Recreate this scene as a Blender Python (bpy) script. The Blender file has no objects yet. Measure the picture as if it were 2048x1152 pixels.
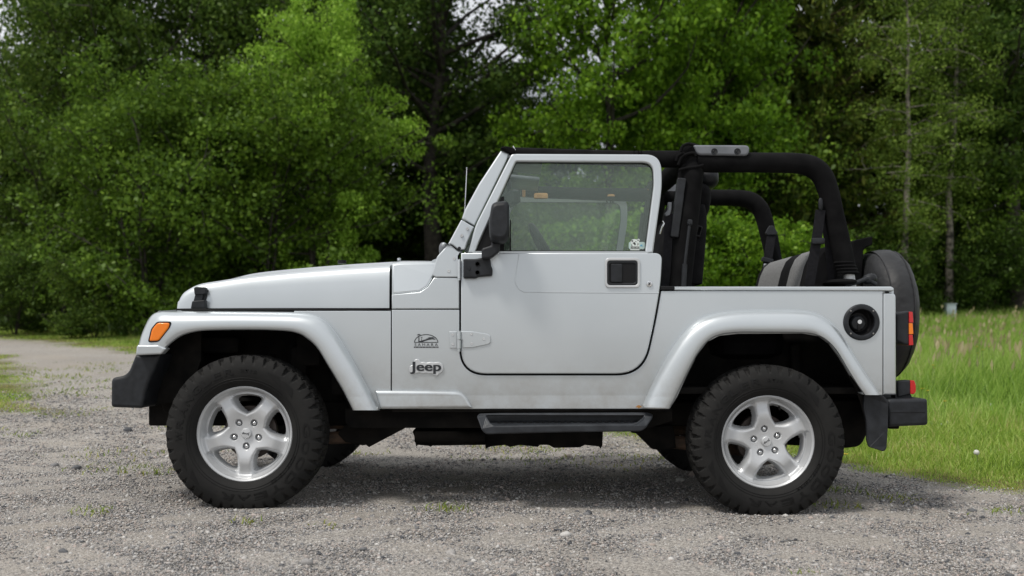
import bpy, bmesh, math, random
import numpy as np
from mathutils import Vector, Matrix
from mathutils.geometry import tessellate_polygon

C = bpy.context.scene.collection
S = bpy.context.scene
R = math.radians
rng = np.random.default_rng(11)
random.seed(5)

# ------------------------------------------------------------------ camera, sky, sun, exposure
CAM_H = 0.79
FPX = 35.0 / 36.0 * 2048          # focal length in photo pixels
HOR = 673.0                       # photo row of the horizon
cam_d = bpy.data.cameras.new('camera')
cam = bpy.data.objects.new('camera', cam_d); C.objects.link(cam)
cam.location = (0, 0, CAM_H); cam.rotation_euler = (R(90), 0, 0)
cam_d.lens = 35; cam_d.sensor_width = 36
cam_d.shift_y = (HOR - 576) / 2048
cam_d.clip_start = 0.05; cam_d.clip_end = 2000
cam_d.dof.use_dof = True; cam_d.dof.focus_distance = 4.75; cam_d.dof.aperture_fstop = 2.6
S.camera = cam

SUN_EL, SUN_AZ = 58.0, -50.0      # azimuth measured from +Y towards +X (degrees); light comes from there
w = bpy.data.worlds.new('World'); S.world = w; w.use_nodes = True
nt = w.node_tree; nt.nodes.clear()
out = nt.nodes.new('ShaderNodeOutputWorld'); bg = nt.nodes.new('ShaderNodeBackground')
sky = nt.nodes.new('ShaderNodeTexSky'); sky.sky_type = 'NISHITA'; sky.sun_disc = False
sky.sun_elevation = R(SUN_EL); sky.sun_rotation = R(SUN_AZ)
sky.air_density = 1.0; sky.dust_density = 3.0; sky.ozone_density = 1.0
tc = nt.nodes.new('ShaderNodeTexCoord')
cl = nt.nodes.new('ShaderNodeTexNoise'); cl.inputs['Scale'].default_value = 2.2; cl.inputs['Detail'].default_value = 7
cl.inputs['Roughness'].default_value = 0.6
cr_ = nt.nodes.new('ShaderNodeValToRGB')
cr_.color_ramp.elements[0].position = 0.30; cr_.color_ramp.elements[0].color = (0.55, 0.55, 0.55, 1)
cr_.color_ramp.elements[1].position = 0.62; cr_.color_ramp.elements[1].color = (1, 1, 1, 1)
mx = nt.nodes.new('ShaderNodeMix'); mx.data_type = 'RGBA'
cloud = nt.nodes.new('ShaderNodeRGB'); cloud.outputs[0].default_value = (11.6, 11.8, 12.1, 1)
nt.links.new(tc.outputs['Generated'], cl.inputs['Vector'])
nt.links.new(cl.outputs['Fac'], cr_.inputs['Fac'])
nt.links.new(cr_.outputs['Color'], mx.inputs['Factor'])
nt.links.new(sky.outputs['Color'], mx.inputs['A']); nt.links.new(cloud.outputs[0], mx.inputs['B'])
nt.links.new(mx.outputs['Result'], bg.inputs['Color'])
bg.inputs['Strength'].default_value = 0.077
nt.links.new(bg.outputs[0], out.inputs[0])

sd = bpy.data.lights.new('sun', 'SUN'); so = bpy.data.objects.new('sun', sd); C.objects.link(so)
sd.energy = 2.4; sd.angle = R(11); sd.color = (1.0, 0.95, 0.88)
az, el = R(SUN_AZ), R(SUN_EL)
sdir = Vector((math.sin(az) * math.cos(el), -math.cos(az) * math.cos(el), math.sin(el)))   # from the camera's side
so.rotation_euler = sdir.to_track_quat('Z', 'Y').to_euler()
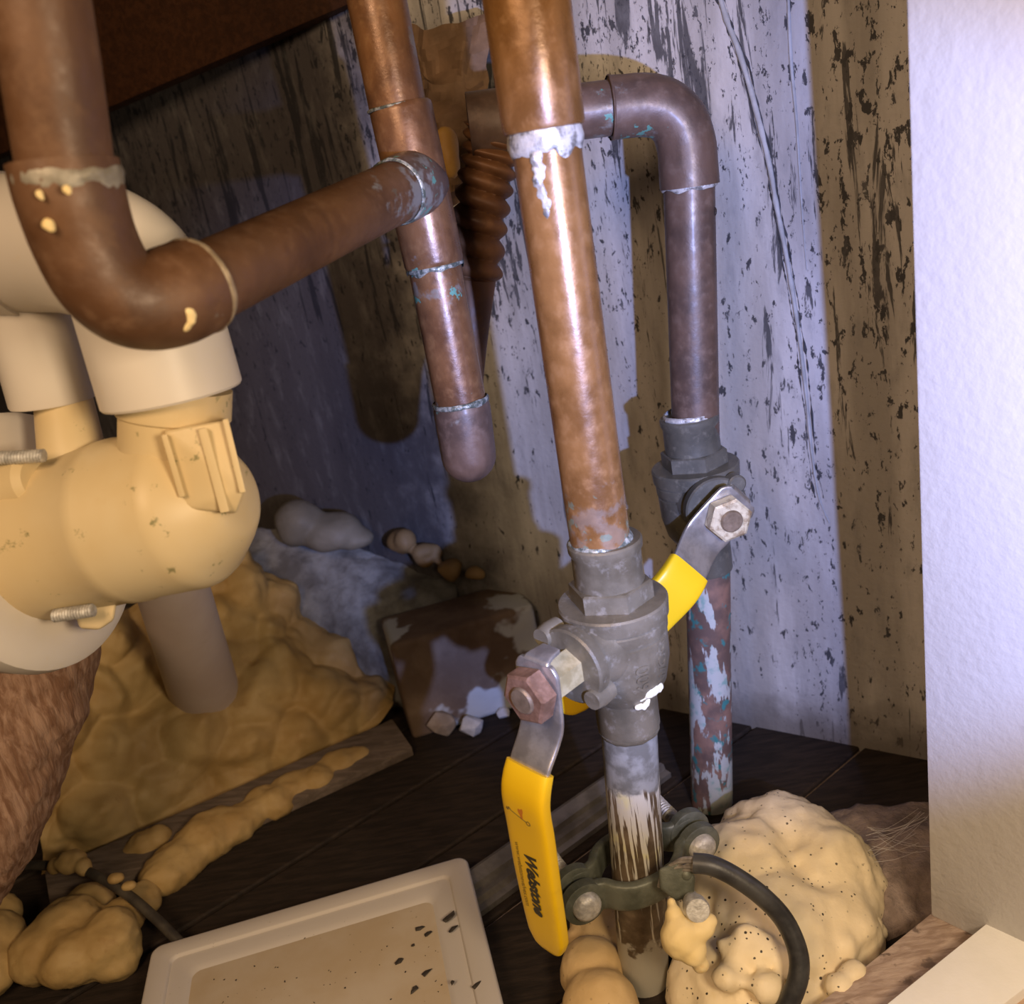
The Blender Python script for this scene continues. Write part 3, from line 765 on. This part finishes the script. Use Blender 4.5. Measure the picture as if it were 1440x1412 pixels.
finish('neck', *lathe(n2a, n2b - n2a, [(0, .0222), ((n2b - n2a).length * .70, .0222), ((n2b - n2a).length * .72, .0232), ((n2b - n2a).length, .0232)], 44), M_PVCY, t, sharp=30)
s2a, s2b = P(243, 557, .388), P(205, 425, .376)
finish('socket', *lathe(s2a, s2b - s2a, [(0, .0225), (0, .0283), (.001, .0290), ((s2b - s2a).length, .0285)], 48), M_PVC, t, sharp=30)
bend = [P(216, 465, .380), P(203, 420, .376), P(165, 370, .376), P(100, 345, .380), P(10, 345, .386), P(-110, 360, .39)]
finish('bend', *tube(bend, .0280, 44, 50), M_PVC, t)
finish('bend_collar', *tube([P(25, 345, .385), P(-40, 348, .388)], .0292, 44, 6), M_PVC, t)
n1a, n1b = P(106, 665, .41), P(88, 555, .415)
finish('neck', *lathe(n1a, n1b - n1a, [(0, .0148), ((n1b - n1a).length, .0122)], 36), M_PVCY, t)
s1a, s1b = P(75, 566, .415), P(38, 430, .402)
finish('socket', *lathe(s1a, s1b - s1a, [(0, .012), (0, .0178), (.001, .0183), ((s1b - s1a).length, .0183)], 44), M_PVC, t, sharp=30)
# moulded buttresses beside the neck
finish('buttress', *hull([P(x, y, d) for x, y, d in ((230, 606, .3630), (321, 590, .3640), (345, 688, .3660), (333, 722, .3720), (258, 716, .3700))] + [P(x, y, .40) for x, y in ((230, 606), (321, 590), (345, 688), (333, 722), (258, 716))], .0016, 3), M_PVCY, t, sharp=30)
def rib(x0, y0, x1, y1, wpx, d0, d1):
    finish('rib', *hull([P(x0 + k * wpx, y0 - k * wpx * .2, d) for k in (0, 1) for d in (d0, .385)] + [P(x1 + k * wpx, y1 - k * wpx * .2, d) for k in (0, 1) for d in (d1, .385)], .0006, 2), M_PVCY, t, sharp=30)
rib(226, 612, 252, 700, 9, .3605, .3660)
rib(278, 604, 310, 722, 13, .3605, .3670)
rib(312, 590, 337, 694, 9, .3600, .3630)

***

» **Stated task**: Repeat the lines of the listing above verbatim, beginning at its first line and ending at the line containing "random.seed(5)", which is included. Omit pictures.

» **The completed task**:
Recreate this scene as a Blender Python (bpy) script. The Blender file has no objects yet. Measure the picture as if it were 2048x1152 pixels.
import bpy, bmesh, math, random
import numpy as np
from mathutils import Vector, Matrix
from mathutils.geometry import tessellate_polygon

C = bpy.context.scene.collection
S = bpy.context.scene
R = math.radians
rng = np.random.default_rng(11)
random.seed(5)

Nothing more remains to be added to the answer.